Downselection by the US Army for the engineering, manufacture and design phase of its future Common Infrared Countermeasures (CIRCM) programme is expected to be made in July, and could include low rate initial production (LRIP) of the aircraft protection system.
Following the completion of a 24-month technology development phase – and the subsequent follow-on 12-month bridge effort – in March 2015, competing primes BAE Systems and Northrop Grumman are awaiting the results of bids submitted in November for the EMD phase, for which the downselection to one vendor is now being prepared.
“We completed that portion [the technology definition phase] and feedback from the government was positive,” Chris Ager, director of infrared countermeasures at BAE, tells Flightglobal. “The plan is for a contract award on 20 July.
“The next phase of the EMD consists of a base programme that is essentially maturing the hardware … for reliability, as well as delivering some sets of EMD hardware.”
This 26-month phase will cover the delivery of 21 CIRCM systems, and includes an option to begin LRIP, as well as options to include US-Navy specific systems.
“They could exercise these options at any time during that EMD programme,” Ager says.
Initial work centres on the Sikorsky UH-60 Black Hawk, which will be followed by the Boeing AH-64 Apache. At present, 10 aircraft are touted to receive the CIRCM system. LRIP could start in 2017 and the first unit could be fielded by 2019, Ager says.
Defence export features were also introduced in the RfP so that CIRCM could be exported, although the release of funding for this remains unconfirmed.

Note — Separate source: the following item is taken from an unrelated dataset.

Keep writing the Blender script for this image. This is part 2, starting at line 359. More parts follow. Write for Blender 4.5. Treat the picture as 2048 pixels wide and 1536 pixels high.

BAE is the manufacturer of the legacy Advanced Threat Infrared Countermeasures (ATIRCM) system that CIRCM will replace, which Ager says was effective, but needed to be made smaller and lighter.
CIRCM is a laser-based aircraft protection suite to counter threats to rotary and light fixed-wing aircraft such as man-portable air-defence missiles, and will be integrated with the Common Missile Warning System (CMWS) also manufactured by BAE, which Ager says increases the “chance of system success” if the BAE CIRCM proposal is chosen.
Ager notes that maturity and reliability of CIRCM are part of the requirement, and says that “we have a good track record of these”.
“We are now waiting on what the decision is going to be,” he adds.